Bild 5 verdeutlicht die maximalen Biegeverformungen der beiden WPC-Profile im zeitlichen Verlauf des Dauerlauftests. Die aufgezeichneten Verformungswerte lassen sich als charakteristisch für die Kriechverformung von Holzwerkstoffen und Kunststoffen beschreiben. Am Ende des Versuchs tritt eine Durchbiegung von bis zu 0,72 mm auf. Da sich in der Anwendung des WPC-Profils als Trag- und Gleitelement in einem Hängeförderer konstruktive Parallelen zu Brückenkranen ziehen lassen und mit der Dreipunktbiegung ein ähnlicher Lastfall vorliegt, wurde zur Auslegung der Dauerbelastung der Funktionskomponente auf Erfahrungen beim Anwenden der Kranbaunorm zurückgegriffen. Der Erfahrungswert liegt bei einer maximal zulässigen Durchbiegung von L/500 (in mm) [5]. Übertragen auf das WPC-Profil im Funktionsprototypen, würde dies einer maximal zulässigen Durchbiegung von 3,2 mm entsprechen. Die im Dauerlauftest gemessene Verformung liegt weit unterhalb dieses Grenzwerts. Unter Berücksichtigung der zunehmenden Kriechverformung kann mit der Extrapolation nach [6] die Grenznutzungsdauer berechnet werden.

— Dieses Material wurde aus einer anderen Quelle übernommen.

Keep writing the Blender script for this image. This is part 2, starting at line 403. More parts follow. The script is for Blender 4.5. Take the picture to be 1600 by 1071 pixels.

Im Bild 6 wird ein unbelastetes Kurvensegment einer im Funktionsprototypen genutzten WPC-Kurve gegenübergestellt. Im direkten Vergleich lassen sich deutliche Verschleißspuren mit zum Teil braunschwarzer Verfärbung erkennen. Dabei handelt es sich um den Abriebstaub der metall- und faserverstärkten Kunststoffkomponenten des Förderzugs. Während des Dauerlauftests konnte beobachtet werden, dass dieser sich infolge der elektrostatischen Anziehung auf den WPC-Profilen niederschlägt und so zum abrasiven Verschleiß beiträgt. Die Kurveninnenseite wurde mithilfe eines Konfokalmikroskops genauer inspiziert. Aus den gewonnenen Daten ergab sich das im Bild 7 dargestellte 3D-Abbild der zugehörigen Oberfläche. Dieses lässt sich in zwei charakteristische Bereiche einteilen. Einerseits zeigt sich eine Wellenstruktur, die auf die Fräsfertigung der Kurve und die dabei entstandenen Spuren zurückzuführen ist. Andererseits ist ein ebener Bereich ersichtlich – dort wurde das Profil durch die Laufrollen beansprucht, was zur Einebnung der Fräsrillen geführt hat.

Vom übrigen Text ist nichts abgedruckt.